Fun. And added to the production sensibilities and possibilities of pre-Thatcher, pre-digital, pre-ironic British television, by jiggery is it bleak.

It’s also fast apparent what it’s motives are. It wants to teach you about survival. Like Lord Baden-bleedin’-Powell. It wants to sit you down and make you think about what the utter collapse of the modern world would really mean. From sanitation to sewing needles. In the style of your favourite 70s geography teacher.

And it’s precisely this academic premise, adhered to in every single one of it’s nearly 40 modules, that is the best bit, the reason you love it. So help you, you ARE made to think.

You’re made to think that no-one will have complete mental breakdowns at the sheer sudden torrent of incalcuable death, loss, horror, fear and psychological ripping away of fundamental context, true. Everyone gets on with stealing old Bedford vans to look for guns and tins of beans immediately, and at no time stops to think for a moment and then flee screeching into the woods tearing their own eyes out.

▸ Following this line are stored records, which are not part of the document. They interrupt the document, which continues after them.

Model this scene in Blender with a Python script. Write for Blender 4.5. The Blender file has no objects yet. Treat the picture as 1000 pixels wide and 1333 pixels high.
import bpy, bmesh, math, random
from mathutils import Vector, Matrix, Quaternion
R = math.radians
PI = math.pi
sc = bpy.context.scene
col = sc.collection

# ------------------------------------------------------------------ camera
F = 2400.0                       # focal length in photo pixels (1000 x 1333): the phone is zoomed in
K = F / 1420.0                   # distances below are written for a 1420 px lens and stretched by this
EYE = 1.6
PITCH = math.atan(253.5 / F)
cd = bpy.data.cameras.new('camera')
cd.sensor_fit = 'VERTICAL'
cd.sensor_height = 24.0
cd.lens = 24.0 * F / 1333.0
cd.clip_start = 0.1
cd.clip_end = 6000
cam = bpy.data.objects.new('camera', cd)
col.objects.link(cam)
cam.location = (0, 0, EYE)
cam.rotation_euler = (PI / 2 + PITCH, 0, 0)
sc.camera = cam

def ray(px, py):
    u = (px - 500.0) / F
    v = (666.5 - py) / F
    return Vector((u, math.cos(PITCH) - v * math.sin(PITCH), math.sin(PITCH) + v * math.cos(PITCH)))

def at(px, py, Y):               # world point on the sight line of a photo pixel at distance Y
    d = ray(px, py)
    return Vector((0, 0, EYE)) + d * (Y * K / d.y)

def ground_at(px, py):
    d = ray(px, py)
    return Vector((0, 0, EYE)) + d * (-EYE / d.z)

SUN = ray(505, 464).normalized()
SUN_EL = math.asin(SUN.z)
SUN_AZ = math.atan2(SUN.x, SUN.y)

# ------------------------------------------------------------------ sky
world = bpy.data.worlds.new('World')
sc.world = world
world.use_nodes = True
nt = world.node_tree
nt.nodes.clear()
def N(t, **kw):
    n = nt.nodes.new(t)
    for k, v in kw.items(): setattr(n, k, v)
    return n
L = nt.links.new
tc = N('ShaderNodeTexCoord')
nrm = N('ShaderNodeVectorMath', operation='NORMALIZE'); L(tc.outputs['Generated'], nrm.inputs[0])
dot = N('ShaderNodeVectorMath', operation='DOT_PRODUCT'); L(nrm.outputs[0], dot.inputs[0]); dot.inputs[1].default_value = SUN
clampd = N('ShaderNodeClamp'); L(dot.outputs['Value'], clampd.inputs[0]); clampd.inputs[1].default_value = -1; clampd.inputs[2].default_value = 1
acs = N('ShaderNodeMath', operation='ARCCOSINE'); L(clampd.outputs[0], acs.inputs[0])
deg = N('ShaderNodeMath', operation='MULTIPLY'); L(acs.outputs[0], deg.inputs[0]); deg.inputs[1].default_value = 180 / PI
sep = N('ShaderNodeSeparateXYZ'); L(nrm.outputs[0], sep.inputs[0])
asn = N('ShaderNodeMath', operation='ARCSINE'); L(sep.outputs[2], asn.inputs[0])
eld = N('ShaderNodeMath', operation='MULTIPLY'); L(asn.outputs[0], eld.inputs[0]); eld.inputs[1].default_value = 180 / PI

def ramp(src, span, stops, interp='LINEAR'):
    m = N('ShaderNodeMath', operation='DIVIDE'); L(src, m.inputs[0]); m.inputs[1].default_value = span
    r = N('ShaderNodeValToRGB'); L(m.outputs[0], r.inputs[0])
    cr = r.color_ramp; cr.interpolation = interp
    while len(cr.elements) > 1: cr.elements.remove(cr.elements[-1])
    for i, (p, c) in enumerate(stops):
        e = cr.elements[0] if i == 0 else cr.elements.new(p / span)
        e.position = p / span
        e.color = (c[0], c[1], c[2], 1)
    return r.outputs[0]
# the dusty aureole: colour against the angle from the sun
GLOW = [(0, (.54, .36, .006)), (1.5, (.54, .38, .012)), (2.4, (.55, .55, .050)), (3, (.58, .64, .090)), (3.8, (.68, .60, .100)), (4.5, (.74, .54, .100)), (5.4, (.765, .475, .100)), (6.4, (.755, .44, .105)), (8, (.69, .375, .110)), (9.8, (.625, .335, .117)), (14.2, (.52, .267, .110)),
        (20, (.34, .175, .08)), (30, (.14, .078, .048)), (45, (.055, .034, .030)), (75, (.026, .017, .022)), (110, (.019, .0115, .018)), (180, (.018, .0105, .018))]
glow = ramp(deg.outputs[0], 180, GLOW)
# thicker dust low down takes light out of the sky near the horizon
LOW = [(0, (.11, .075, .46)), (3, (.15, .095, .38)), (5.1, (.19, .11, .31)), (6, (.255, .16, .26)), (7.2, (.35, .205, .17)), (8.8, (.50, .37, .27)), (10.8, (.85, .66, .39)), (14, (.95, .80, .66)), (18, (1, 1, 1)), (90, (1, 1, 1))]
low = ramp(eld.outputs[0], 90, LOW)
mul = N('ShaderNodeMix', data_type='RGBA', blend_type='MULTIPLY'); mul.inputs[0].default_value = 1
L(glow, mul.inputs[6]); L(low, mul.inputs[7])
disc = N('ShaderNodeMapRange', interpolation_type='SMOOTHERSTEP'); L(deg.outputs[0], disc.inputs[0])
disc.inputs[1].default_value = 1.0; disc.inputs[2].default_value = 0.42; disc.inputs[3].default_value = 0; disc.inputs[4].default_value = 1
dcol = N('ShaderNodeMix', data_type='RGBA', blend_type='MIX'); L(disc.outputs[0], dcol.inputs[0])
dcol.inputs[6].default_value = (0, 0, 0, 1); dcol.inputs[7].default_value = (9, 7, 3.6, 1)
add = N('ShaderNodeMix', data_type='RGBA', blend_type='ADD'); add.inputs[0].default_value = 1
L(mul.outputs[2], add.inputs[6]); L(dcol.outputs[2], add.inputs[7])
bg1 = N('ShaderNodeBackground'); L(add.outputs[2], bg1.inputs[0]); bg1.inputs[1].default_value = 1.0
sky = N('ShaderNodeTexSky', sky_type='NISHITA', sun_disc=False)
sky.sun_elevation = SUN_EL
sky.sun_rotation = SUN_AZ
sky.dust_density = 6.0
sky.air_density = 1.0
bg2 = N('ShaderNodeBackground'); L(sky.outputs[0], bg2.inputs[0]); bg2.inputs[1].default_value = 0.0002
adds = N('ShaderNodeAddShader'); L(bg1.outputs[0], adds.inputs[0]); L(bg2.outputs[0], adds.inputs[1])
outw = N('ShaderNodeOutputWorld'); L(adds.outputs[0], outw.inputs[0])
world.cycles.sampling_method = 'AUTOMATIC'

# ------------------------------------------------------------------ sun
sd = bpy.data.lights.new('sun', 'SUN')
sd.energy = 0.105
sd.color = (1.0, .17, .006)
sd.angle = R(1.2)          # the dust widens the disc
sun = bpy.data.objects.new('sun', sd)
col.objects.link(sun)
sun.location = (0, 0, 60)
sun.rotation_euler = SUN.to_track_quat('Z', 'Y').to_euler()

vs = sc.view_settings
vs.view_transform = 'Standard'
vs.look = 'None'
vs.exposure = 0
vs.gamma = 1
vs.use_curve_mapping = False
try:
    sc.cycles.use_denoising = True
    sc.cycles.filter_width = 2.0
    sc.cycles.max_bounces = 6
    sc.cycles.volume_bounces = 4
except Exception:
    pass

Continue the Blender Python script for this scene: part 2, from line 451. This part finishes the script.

But Survivors does swivel its little spotlight of attention onto every implication of human annihilation it can think of, from learning to grow food and form communities, to considering eventually how to rebuild the infrastructure of society.

And perhaps, only by ambling around the countryside haphazardly with these characters can we get a sense of the empty reality of trying to actually survive under such circumstances. It is the understatement that creates the tension. And reveals the humanity. I’ll bet no-one on the new cast of Survivors has become an accomplished horseman as a result of the job. Everyone in the old series looked comfy on a shire horse by the end. Trotting around.

That’s sort of lovely. How bored would everyone one be after a single episode of that now?

As a result, I feel two challenges.

One, it’s obvious that if we are to survive, it will be together or not at all. Resources have to be valued and every detail of life counted like last pennies, not taken for granted. More than that, survival means understanding the invaluability of every single individual. Every skill counts. Every heart adds to the beat. A concept blurred away from your field of view by the giddy heights of teetering giant business.

And secondly, I really should be developing some practical skills of some kind. Instead of standing around watching the action and periodically blowing my own trumpet.

My one hope is that the well-enunciated posh-sounding will, in the end, be in with a chance.

Think we might all need to clean up our act, though.